=== Stored data ===

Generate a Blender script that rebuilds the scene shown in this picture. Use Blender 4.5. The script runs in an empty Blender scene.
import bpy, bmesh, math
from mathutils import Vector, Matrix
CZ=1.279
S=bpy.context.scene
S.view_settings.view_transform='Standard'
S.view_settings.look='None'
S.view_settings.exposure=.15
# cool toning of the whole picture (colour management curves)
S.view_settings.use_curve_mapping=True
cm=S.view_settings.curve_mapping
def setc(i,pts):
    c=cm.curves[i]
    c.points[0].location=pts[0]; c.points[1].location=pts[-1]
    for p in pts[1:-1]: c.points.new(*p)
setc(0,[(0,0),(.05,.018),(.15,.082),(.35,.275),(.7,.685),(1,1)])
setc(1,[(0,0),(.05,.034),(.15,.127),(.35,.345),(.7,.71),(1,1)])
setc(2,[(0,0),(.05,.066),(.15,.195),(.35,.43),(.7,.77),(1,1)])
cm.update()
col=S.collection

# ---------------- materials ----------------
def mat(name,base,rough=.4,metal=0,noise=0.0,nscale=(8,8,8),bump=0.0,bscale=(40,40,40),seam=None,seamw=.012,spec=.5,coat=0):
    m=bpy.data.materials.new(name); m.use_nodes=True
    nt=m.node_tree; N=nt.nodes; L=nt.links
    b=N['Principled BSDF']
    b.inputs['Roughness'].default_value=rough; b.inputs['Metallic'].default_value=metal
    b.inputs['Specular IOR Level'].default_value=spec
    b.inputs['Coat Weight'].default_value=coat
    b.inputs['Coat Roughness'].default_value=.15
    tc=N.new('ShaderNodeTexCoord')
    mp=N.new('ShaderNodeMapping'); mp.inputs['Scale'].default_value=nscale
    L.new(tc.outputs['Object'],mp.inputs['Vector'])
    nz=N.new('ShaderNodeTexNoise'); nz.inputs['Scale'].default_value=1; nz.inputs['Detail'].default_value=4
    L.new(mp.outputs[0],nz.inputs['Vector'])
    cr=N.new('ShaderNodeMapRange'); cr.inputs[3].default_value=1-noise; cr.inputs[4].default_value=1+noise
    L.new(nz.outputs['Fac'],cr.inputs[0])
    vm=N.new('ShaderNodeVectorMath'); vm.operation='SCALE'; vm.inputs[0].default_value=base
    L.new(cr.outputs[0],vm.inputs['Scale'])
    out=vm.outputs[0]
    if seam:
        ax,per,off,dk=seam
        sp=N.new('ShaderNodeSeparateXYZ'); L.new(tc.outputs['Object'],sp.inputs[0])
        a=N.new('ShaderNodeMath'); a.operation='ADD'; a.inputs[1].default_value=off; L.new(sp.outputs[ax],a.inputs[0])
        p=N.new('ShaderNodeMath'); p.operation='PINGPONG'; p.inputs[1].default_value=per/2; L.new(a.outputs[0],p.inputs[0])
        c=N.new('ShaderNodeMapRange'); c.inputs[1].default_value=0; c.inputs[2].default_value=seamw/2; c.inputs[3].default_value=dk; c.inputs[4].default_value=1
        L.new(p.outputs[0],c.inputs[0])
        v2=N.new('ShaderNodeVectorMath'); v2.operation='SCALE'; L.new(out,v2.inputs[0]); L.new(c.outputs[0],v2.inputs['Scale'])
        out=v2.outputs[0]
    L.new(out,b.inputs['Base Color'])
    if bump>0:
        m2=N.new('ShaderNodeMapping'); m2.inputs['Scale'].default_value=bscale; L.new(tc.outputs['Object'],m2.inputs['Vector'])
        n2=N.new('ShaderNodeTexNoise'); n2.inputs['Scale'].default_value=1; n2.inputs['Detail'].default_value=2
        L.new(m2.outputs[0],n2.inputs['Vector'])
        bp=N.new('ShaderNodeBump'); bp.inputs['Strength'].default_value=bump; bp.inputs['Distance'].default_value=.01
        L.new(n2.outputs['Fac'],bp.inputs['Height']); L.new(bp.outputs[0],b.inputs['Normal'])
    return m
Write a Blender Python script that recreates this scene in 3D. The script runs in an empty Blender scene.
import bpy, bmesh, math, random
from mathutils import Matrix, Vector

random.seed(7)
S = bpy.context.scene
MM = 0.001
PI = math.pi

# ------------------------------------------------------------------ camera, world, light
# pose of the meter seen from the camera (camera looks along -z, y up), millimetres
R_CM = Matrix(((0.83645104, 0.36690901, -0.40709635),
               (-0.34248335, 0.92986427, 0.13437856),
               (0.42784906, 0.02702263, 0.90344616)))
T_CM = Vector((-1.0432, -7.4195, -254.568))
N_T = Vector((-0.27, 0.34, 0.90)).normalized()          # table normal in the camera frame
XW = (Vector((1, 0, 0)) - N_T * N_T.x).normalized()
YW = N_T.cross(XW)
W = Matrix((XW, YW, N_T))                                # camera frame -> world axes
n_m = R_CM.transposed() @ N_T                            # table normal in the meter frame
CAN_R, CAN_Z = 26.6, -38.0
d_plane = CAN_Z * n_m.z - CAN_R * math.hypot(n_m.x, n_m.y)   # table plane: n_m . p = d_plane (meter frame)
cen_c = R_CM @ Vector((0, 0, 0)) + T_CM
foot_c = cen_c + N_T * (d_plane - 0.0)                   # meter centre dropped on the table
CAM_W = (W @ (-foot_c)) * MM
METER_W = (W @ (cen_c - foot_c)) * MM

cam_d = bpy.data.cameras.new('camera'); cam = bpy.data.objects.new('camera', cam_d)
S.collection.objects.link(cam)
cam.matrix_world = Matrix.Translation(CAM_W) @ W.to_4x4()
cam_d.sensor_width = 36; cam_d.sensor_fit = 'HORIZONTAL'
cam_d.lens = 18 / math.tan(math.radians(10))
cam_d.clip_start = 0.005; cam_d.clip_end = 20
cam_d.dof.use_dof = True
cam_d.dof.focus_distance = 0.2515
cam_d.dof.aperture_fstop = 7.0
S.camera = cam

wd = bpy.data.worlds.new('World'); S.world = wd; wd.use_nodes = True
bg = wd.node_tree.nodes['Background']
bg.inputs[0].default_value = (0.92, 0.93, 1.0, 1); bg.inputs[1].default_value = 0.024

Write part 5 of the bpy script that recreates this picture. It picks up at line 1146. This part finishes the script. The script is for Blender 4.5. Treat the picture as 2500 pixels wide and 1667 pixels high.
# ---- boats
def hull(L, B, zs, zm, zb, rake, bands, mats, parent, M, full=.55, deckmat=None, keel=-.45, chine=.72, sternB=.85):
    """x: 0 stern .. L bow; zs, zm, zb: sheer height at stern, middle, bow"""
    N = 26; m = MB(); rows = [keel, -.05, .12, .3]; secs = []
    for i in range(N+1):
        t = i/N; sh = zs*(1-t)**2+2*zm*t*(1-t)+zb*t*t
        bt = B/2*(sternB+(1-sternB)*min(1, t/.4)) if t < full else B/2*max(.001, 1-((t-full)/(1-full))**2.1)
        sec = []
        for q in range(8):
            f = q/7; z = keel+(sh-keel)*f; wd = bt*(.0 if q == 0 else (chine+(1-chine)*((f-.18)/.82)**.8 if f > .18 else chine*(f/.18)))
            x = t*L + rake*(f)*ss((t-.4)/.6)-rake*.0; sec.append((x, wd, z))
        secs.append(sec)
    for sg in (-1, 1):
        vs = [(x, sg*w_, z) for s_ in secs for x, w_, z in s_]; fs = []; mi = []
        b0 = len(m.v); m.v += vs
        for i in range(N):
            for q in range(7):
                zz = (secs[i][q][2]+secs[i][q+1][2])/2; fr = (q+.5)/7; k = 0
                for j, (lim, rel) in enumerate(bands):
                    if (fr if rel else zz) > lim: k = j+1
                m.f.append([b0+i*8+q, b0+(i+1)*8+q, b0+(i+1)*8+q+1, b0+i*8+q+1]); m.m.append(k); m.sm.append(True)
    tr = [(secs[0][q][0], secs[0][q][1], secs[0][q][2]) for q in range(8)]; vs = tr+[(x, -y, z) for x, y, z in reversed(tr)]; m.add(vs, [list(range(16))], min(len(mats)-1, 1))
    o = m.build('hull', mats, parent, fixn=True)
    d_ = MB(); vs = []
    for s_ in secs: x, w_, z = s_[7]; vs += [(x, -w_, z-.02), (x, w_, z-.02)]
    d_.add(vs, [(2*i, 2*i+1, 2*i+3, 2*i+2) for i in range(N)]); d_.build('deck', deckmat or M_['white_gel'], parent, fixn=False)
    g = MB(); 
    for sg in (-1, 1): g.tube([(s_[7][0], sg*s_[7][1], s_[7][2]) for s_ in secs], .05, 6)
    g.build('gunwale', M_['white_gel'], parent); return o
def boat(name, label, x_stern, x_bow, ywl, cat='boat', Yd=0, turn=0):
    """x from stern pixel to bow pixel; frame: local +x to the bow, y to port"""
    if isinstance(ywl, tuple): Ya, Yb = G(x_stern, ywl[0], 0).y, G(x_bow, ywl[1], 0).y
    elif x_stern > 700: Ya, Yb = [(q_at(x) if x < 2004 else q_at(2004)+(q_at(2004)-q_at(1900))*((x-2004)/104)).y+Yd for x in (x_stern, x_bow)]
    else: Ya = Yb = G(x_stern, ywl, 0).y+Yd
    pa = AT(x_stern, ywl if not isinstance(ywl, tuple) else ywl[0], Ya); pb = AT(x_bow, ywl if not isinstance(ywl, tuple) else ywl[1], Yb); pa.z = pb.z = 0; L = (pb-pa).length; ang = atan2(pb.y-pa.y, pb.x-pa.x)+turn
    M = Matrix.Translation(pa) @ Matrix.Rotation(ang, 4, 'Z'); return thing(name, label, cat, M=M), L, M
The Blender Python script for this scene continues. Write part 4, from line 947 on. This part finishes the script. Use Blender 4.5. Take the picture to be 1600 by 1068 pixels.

===

Task prompt.
Return only the part of the records above that opens with the line containing "Write a Blender" and closes with the line containing "PI = math.pi", ends included.

Exercise answer.
Write a Blender Python script that recreates this scene in 3D. The script runs in an empty Blender scene.
import bpy, bmesh, math, random
from mathutils import Matrix, Vector

random.seed(7)
S = bpy.context.scene
MM = 0.001
PI = math.pi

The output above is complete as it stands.